Two rows of canoeists will soon dip their paddles into the Grand River, as they travel the waters from Cambridge to Lake Erie. This 10-day trip, on its ninth anniversary, is infused with more than 400 years of history, honouring a living peace treaty between the Haudenosaunee and the Dutch settlers.
Paddling along one row will be members of the Six Nations and other Indigenous groups; along the other row will be non-Indigenous allies, including University of Guelph students and other community members, listening and learning how to become better treaty partners.
This is Two Row on the Grand. More than a canoe trip, the event has been described as a transformative, once-in-a-lifetime experiential learning opportunity.
Janet Doner, manager of campus and community-integrated learning and lead supervisor of the U of G group attending, says: “Each day starts out with the Haudenosaunee Thanksgiving Address, which thanks all the beings from the earth to the sky and asks that they carry us safely throughout the day.”
At night, she says, participants come together to share meals and partake in Indigenous teachings and storytelling.
Doner participated in 2022 and knew she had to share this experience. She helped secure the funds to lead 10 students in 2023 and to ensure 10 more students could participate this year as part of her passion to bring land-based learning and relationship-building to the broader U of G community.
“Relationship building is a large part of truth and reconciliation,” Doner says. “Those relationships change and inspire students and others, myself included. They let us reflect: ‘How do I want to be in relationship to this land and community around me?’”
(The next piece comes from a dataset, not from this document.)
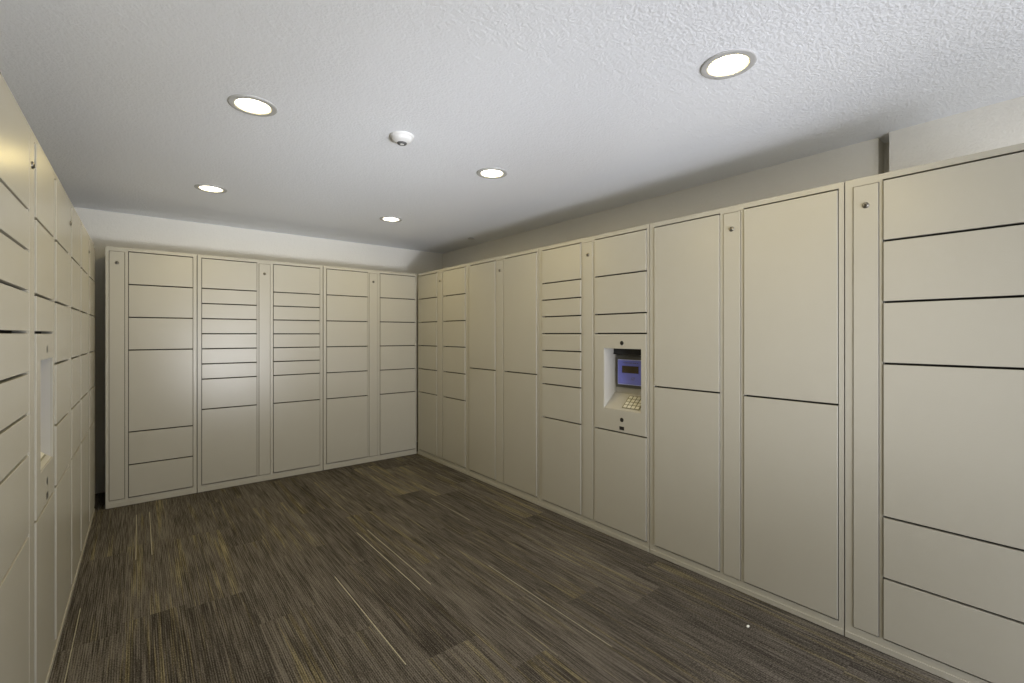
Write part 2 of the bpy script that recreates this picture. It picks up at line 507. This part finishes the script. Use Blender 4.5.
x, y = pix_ceil(471, 238.3)
t = thing('sprinkler_cover', 'small flat round sprinkler cover on the ceiling near the far right corner', 'sprinkler', (x, y, CEIL))
bm = bmesh.new()
lathe(bm, [(.030, .001), (.030, -.007), (.026, -.007)], 32)
obj('collar', bm, ['grey_vent'], t)
bm = bmesh.new()
lathe(bm, [(0, -.0115), (.040, -.0110), (.044, -.0095), (.044, -.0085), (.040, -.0070), (0, -.0070)], 40)
obj('cover_plate', bm, ['white_plastic'], t)

# lint on the carpet
x, y = pix_floor(748, 627)
bm = bmesh.new()
r = bmesh.ops.create_icosphere(bm, subdivisions=2, radius=.0062)
for v in bm.verts:
    v.co = Vector((v.co.x * (1.5 + random.uniform(-.4, .4)), v.co.y * (.9 + random.uniform(-.3, .3)), max(0, v.co.z * .7 + .0035)))
o = obj('lint_scrap', bm, ['lint'], None, (x, y, .0))
o['label'] = 'tiny white scrap of lint on the carpet near the right lockers'; o['category'] = 'lint'

# ------------------------------------------------------------------ light
def area(name, loc, rot, sx, sy, power, col, spread=PI):
    l = bpy.data.lights.new(name, 'AREA'); l.shape = 'RECTANGLE'; l.size = sx; l.size_y = sy
    l.energy = power; l.color = col; l.spread = spread
    o = bpy.data.objects.new(name, l); COL.objects.link(o); o.location = loc; o.rotation_euler = rot
    return o
# daylight entering through the open doorway behind the camera (light stands just outside the opening)
area('doorway_daylight', ((DX0 + DX1) / 2, WALL_F - .14, DZ / 2), (PI / 2, 0, 0), DX1 - DX0, DZ, P_DOOR, C_DOOR)
FS = .55
# the photographer's lamps behind the camera, turned up to the ceiling
area('bounce_flash_far', (1.15, -1.15, .55), (PI - math.radians(66), 0, math.radians(20)), FS, FS, P_FAR, C_FAR, math.radians(60))
area('bounce_flash_end', (1.15, -1.15, .55), (PI - math.radians(68), 0, math.radians(-16)), FS, FS, P_END, C_END, math.radians(62))
area('bounce_flash_back', (1.15, -1.15, .55), (PI - math.radians(71), 0, math.radians(1)), FS, FS, P_BACK, C_BACK, math.radians(34))

w = bpy.data.worlds.new('World'); S.world = w; w.use_nodes = True
bg = w.node_tree.nodes['Background']
bg.inputs[0].default_value = (.75, .85, 1, 1); bg.inputs[1].default_value = P_SKY

# ------------------------------------------------------------------ camera
cd = bpy.data.cameras.new('camera'); cam = bpy.data.objects.new('camera', cd); COL.objects.link(cam)
cam.location = (0, 0, EYE); cam.rotation_euler = (PI / 2, 0, -YAW)
cd.sensor_width = 36; cd.lens = 36 * F / 1024
cd.shift_y = -(341.5 - CY) / 1024
cd.clip_start = .02
S.camera = cam

S.view_settings.view_transform = 'Standard'; S.view_settings.look = 'None'
S.view_settings.gamma = 1; S.view_settings.use_curve_mapping = False
S.view_settings.exposure = 0.0
S.cycles.max_bounces = 10; S.cycles.diffuse_bounces = 7; S.cycles.glossy_bounces = 4
S.cycles.caustics_reflective = False; S.cycles.caustics_refractive = False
Two Row Wampum to be symbolically re-enacted during canoe trip
Beginning in 2014, Two Row on the Grand symbolically re-enacts the Gaswéñdah, or Two Row Wampum. This is a living peace treaty established in 1613 between the Haudenosaunee (Iroquois) and non-Indigenous groups, beginning with the Dutch, the English and now Canadians.
After many discussions, the Haudenosaunee and the Dutch agreed to share the land “in Friendship and in Peace Forever,” as the treaty notes.
On a beaded wampum belt, that agreement is recorded. Two rows of parallel purple beads represent Indigenous and non-Indigenous groups, respecting each other’s ways of being without interfering. They travel along the same river of life, represented in white beads.
Two rows of two peoples will bring the agreement of this belt alive as they paddle 150 kilometres from Cambridge to Port Maitland near the mouth of Lake Erie.
“People think you have to go far afield to have a transformative learning experience or learn about reconciliation,” Doner says. “But we can do that work here. It’s really important for us to understand our watershed, our region, and to really build relationships with the Six Nations people who are our neighbours.”
U of G students will partake in ‘deeply personal’ learning opportunity
Dylan Roberts, PhD candidate in the School of English and Theatre Studies in the College of Arts, moved to Canada in 1977. Having just left Wales and his community, he and his family felt “deeply lost.”
But a Mohawk woman from the Six Nations embraced his family and introduced them to her community and culture when they needed it most, he says. With great compassion and kindness, he adds, she brought Roberts to a powwow at the Six Nations and for his first canoe ride along the Grand River.
Almost 50 years later, Roberts will participate in Two Row this year, returning to the same spot on the river for a chance to remember that woman, Phyllis Bomberry, a “deeply personal” and “full-circle” experience, he says.
But his interests have become academic as well. Studying literary and theatre studies, Roberts investigates performance as a tool for social change.
“I’m really interested in how we shift away from the extractive model that settler colonialism brings to knowledge gathering,” Roberts says. “How do I, on a personal level, fundamentally change that dynamic in myself? What does it mean to move from being a settler to being a treaty partner? What is my responsibility to my sons?”
For undergraduate student Laura Legzdins, the trip represents an opportunity to hone her approach to environmental science. As she worked with the freshwater crop restoration partnership The Manomin Project, she believes environmental management must be rooted in respect, relationality and decolonial perspectives.
“This trip gives me a better guidebook of how to consider my place and my work as I think about environmental, cultural and community care,” Legzdins says. “I will be interacting with land, waters and communities all my life. It’s my responsibility as a treaty partner on Turtle Island, North America, to do that with the ‘good mind, good words, and good actions’ Two Row teaches through experience, as I learn from and with the river and its communities.”
Doner believes land-based learning is vital for informing the work of undergraduate and graduate students alike. “When you have an experience of learning on the land alongside Indigenous and non-Indigenous people, it builds such a more holistic understanding of how to be an ally and accomplice in the work that needs to be done.”
Two Row on the Grand takes place from July 24 – Aug. 2.